All of the data that follows should be retyped exactly, please, except the pictures.
-------
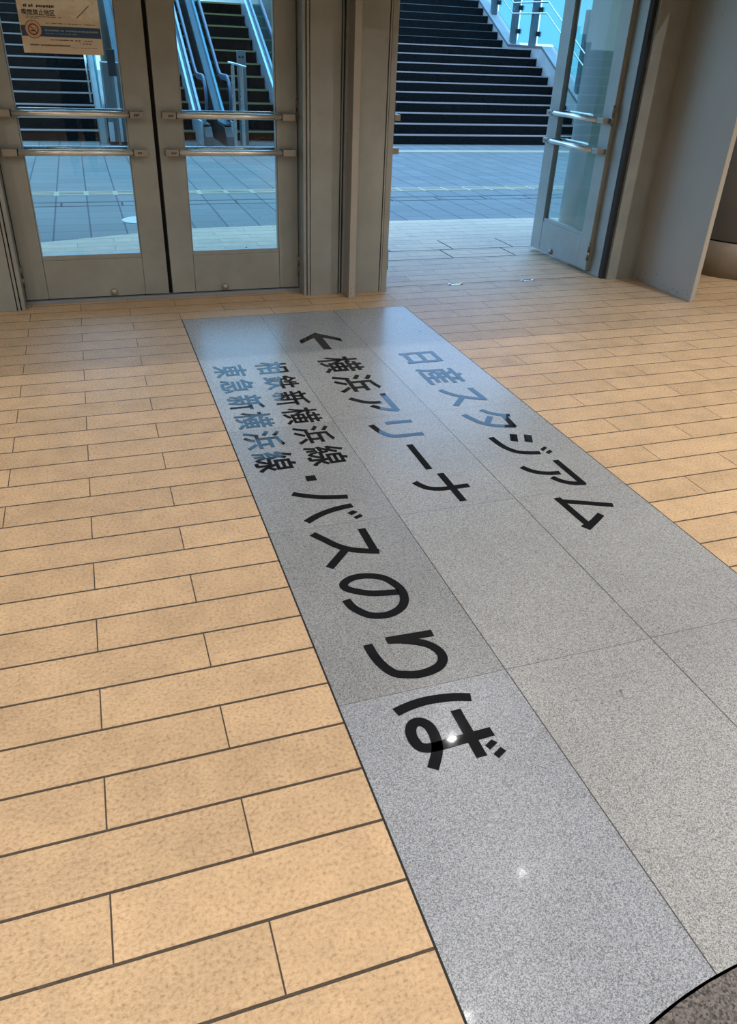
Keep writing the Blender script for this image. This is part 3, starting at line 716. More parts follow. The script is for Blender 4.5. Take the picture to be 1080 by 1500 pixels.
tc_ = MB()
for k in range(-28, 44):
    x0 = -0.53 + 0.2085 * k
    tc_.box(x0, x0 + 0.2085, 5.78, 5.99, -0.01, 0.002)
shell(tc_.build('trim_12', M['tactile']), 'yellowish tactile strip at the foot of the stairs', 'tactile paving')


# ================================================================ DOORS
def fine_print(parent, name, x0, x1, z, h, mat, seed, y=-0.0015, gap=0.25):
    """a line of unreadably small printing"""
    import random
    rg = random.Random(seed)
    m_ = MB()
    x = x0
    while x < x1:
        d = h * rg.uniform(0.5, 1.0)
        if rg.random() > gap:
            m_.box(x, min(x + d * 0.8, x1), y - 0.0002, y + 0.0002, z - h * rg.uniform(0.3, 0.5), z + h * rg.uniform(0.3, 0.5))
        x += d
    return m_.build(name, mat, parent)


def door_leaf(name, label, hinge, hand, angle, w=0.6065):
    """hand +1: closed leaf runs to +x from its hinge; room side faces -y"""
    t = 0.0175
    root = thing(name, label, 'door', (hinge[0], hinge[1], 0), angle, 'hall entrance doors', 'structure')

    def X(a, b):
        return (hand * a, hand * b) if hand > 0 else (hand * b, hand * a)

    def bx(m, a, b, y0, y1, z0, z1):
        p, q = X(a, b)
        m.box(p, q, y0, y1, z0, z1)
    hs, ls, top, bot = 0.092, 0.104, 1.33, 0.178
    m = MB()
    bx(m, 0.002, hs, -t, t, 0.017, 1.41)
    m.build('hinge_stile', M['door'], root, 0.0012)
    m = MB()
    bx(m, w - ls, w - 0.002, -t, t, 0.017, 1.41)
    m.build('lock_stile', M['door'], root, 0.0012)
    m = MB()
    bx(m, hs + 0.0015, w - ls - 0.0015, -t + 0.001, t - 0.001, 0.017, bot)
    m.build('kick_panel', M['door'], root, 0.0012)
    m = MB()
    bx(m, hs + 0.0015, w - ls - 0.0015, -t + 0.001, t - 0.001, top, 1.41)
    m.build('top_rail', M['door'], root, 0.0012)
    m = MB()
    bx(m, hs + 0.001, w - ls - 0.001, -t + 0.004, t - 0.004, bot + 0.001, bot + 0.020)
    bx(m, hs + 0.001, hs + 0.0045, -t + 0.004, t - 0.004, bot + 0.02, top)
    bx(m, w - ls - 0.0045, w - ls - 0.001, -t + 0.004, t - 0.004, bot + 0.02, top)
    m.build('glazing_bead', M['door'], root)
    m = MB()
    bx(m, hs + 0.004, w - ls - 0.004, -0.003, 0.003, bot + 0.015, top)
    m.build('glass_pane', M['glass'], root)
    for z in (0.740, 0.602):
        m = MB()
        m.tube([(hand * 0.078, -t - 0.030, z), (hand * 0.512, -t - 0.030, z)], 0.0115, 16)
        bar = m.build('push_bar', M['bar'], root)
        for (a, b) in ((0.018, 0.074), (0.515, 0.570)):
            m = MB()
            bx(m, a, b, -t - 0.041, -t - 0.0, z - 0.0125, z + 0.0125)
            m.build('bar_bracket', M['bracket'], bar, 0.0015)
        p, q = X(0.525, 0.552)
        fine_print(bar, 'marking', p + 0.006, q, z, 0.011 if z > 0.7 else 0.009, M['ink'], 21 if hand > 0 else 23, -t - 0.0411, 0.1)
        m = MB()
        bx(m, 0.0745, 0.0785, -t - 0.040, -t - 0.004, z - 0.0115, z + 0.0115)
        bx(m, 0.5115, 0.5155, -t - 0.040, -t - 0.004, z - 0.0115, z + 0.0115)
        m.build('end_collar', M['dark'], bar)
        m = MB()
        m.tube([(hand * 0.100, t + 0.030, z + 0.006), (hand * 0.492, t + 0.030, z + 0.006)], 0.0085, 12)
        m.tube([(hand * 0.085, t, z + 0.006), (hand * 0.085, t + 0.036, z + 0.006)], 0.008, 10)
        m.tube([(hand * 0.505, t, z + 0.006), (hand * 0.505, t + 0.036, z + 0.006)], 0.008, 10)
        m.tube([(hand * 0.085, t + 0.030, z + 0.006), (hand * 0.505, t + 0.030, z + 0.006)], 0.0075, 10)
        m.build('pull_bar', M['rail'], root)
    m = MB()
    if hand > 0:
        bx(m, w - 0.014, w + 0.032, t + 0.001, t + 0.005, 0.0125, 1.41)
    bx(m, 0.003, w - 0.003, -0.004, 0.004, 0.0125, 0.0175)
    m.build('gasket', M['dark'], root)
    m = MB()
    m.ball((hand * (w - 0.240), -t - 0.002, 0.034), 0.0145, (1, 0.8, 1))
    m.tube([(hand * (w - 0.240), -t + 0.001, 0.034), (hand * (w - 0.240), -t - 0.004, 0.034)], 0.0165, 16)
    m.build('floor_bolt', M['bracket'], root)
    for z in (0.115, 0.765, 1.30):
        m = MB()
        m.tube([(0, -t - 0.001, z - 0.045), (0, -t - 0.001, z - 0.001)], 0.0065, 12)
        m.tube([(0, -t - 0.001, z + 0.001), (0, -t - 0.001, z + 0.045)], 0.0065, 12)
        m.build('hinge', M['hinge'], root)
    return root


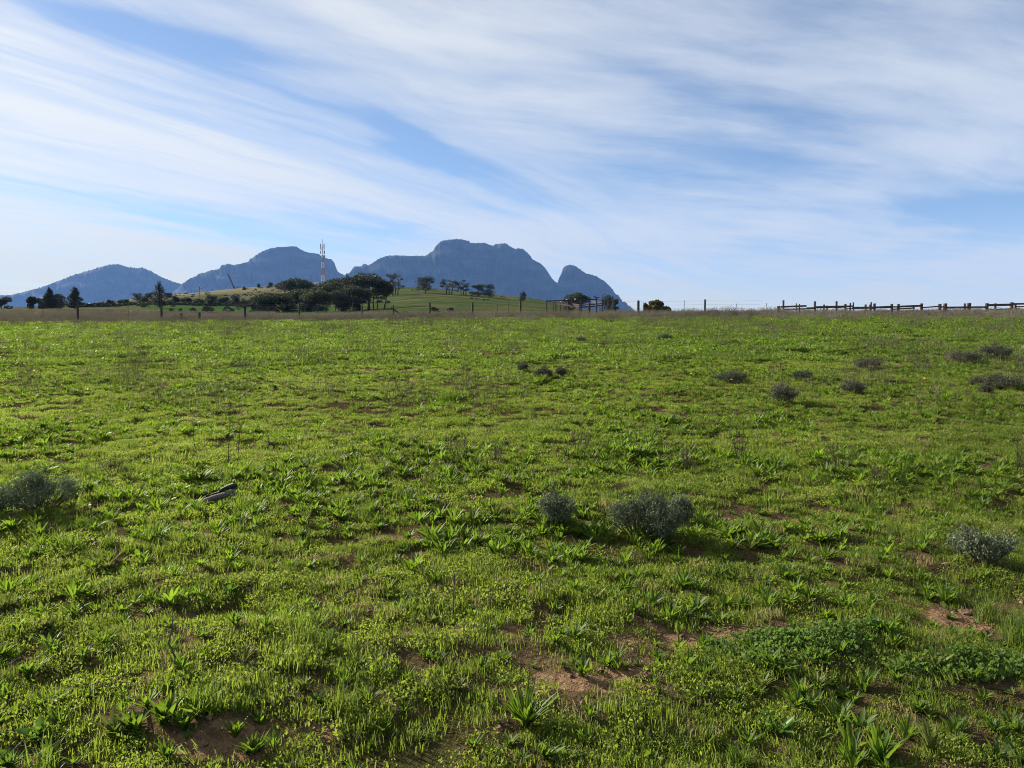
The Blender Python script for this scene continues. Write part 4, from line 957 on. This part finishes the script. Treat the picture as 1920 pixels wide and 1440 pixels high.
-------
- **Response to this task**:
Keep writing the Blender script for this image. This is part 3, starting at line 716. More parts follow. The script is for Blender 4.5. Take the picture to be 1080 by 1500 pixels.
tc_ = MB()
for k in range(-28, 44):
    x0 = -0.53 + 0.2085 * k
    tc_.box(x0, x0 + 0.2085, 5.78, 5.99, -0.01, 0.002)
shell(tc_.build('trim_12', M['tactile']), 'yellowish tactile strip at the foot of the stairs', 'tactile paving')


# ================================================================ DOORS
def fine_print(parent, name, x0, x1, z, h, mat, seed, y=-0.0015, gap=0.25):
    """a line of unreadably small printing"""
    import random
    rg = random.Random(seed)
    m_ = MB()
    x = x0
    while x < x1:
        d = h * rg.uniform(0.5, 1.0)
        if rg.random() > gap:
            m_.box(x, min(x + d * 0.8, x1), y - 0.0002, y + 0.0002, z - h * rg.uniform(0.3, 0.5), z + h * rg.uniform(0.3, 0.5))
        x += d
    return m_.build(name, mat, parent)


def door_leaf(name, label, hinge, hand, angle, w=0.6065):
    """hand +1: closed leaf runs to +x from its hinge; room side faces -y"""
    t = 0.0175
    root = thing(name, label, 'door', (hinge[0], hinge[1], 0), angle, 'hall entrance doors', 'structure')

    def X(a, b):
        return (hand * a, hand * b) if hand > 0 else (hand * b, hand * a)

    def bx(m, a, b, y0, y1, z0, z1):
        p, q = X(a, b)
        m.box(p, q, y0, y1, z0, z1)
    hs, ls, top, bot = 0.092, 0.104, 1.33, 0.178
    m = MB()
    bx(m, 0.002, hs, -t, t, 0.017, 1.41)
    m.build('hinge_stile', M['door'], root, 0.0012)
    m = MB()
    bx(m, w - ls, w - 0.002, -t, t, 0.017, 1.41)
    m.build('lock_stile', M['door'], root, 0.0012)
    m = MB()
    bx(m, hs + 0.0015, w - ls - 0.0015, -t + 0.001, t - 0.001, 0.017, bot)
    m.build('kick_panel', M['door'], root, 0.0012)
    m = MB()
    bx(m, hs + 0.0015, w - ls - 0.0015, -t + 0.001, t - 0.001, top, 1.41)
    m.build('top_rail', M['door'], root, 0.0012)
    m = MB()
    bx(m, hs + 0.001, w - ls - 0.001, -t + 0.004, t - 0.004, bot + 0.001, bot + 0.020)
    bx(m, hs + 0.001, hs + 0.0045, -t + 0.004, t - 0.004, bot + 0.02, top)
    bx(m, w - ls - 0.0045, w - ls - 0.001, -t + 0.004, t - 0.004, bot + 0.02, top)
    m.build('glazing_bead', M['door'], root)
    m = MB()
    bx(m, hs + 0.004, w - ls - 0.004, -0.003, 0.003, bot + 0.015, top)
    m.build('glass_pane', M['glass'], root)
    for z in (0.740, 0.602):
        m = MB()
        m.tube([(hand * 0.078, -t - 0.030, z), (hand * 0.512, -t - 0.030, z)], 0.0115, 16)
        bar = m.build('push_bar', M['bar'], root)
        for (a, b) in ((0.018, 0.074), (0.515, 0.570)):
            m = MB()
            bx(m, a, b, -t - 0.041, -t - 0.0, z - 0.0125, z + 0.0125)
            m.build('bar_bracket', M['bracket'], bar, 0.0015)
        p, q = X(0.525, 0.552)
        fine_print(bar, 'marking', p + 0.006, q, z, 0.011 if z > 0.7 else 0.009, M['ink'], 21 if hand > 0 else 23, -t - 0.0411, 0.1)
        m = MB()
        bx(m, 0.0745, 0.0785, -t - 0.040, -t - 0.004, z - 0.0115, z + 0.0115)
        bx(m, 0.5115, 0.5155, -t - 0.040, -t - 0.004, z - 0.0115, z + 0.0115)
        m.build('end_collar', M['dark'], bar)
        m = MB()
        m.tube([(hand * 0.100, t + 0.030, z + 0.006), (hand * 0.492, t + 0.030, z + 0.006)], 0.0085, 12)
        m.tube([(hand * 0.085, t, z + 0.006), (hand * 0.085, t + 0.036, z + 0.006)], 0.008, 10)
        m.tube([(hand * 0.505, t, z + 0.006), (hand * 0.505, t + 0.036, z + 0.006)], 0.008, 10)
        m.tube([(hand * 0.085, t + 0.030, z + 0.006), (hand * 0.505, t + 0.030, z + 0.006)], 0.0075, 10)
        m.build('pull_bar', M['rail'], root)
    m = MB()
    if hand > 0:
        bx(m, w - 0.014, w + 0.032, t + 0.001, t + 0.005, 0.0125, 1.41)
    bx(m, 0.003, w - 0.003, -0.004, 0.004, 0.0125, 0.0175)
    m.build('gasket', M['dark'], root)
    m = MB()
    m.ball((hand * (w - 0.240), -t - 0.002, 0.034), 0.0145, (1, 0.8, 1))
    m.tube([(hand * (w - 0.240), -t + 0.001, 0.034), (hand * (w - 0.240), -t - 0.004, 0.034)], 0.0165, 16)
    m.build('floor_bolt', M['bracket'], root)
    for z in (0.115, 0.765, 1.30):
        m = MB()
        m.tube([(0, -t - 0.001, z - 0.045), (0, -t - 0.001, z - 0.001)], 0.0065, 12)
        m.tube([(0, -t - 0.001, z + 0.001), (0, -t - 0.001, z + 0.045)], 0.0065, 12)
        m.build('hinge', M['hinge'], root)
    return root


The Blender Python script for this scene continues. Write part 4, from line 957 on. This part finishes the script. Treat the picture as 1920 pixels wide and 1440 pixels high.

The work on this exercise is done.